Można odnieść wrażenie, że każdy kto odniósł sukces w marketingu sieciowym, był bez środków do życia, bezdomny i zbankrutował. To jednak mit. Na dodatek szkodliwy.
Nie zrozum mnie źle: jeśli jesteś biedny, stawiasz czoła wyzwaniom lub zmagasz się z problemami, a firma oferuje wyjście z sytuacji i stajesz się kolejną historią sukcesu – świetnie. Będziemy to świętować.
Uwielbiamy słuchać opowieści o zmartwychwstaniu ze sceny. jednak nie wszyscy przeżyli w swoim życiu katastrofę i desperacko potrzebują pomocy.
Musimy sprawić, aby firma była atrakcyjna dla ludzi na wszystkich poziomach sukcesu. Musimy więc również uczcić ludzi z dobrym wykształceniem, dobrze płatną pracą i solidna sytuacją finansową, którzy zdecydują się wejść do naszej firmy.
Dlatego przestań oczerniać uniwersytety, zachowywać się, jakby wszyscy szefowie byli źli, a każdy, kto ma pracę, był przegrany.
Po pierwsze, większość ludzi nie docenia wyśmiewania się z nich lub patrzenia na nich z góry. Jeśli chcesz im pomóc, przestań ich oceniać. Jeśli chcesz, aby dołączyli do Twojej firmy – rozpocznij proces od traktowania ich z szacunkiem.
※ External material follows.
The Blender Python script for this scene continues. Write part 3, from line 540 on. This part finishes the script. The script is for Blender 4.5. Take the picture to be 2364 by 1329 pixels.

Jest wiele osób z dobrym wykształceniem (100% w moim zespole) oraz porządną, cieszącą ich pracą. Pracą, z której są dumni, ale chcieliby uzupełnić swoje dochody lub zbudować dochód pasywny na boku.
Może zarabiają dużo pieniędzy dzięki swojej pracy, ale nie oferuje ona wolności i stylu życia, których szukają.
Bądźmy otwarci na wszystkie możliwości.
Rekrutacja w MLM nie polega na dopasowywaniu ludzi do dostępnych miejsc. Chodzi o zaoferowanie im sposobów na zdobycie tego, czego pragną.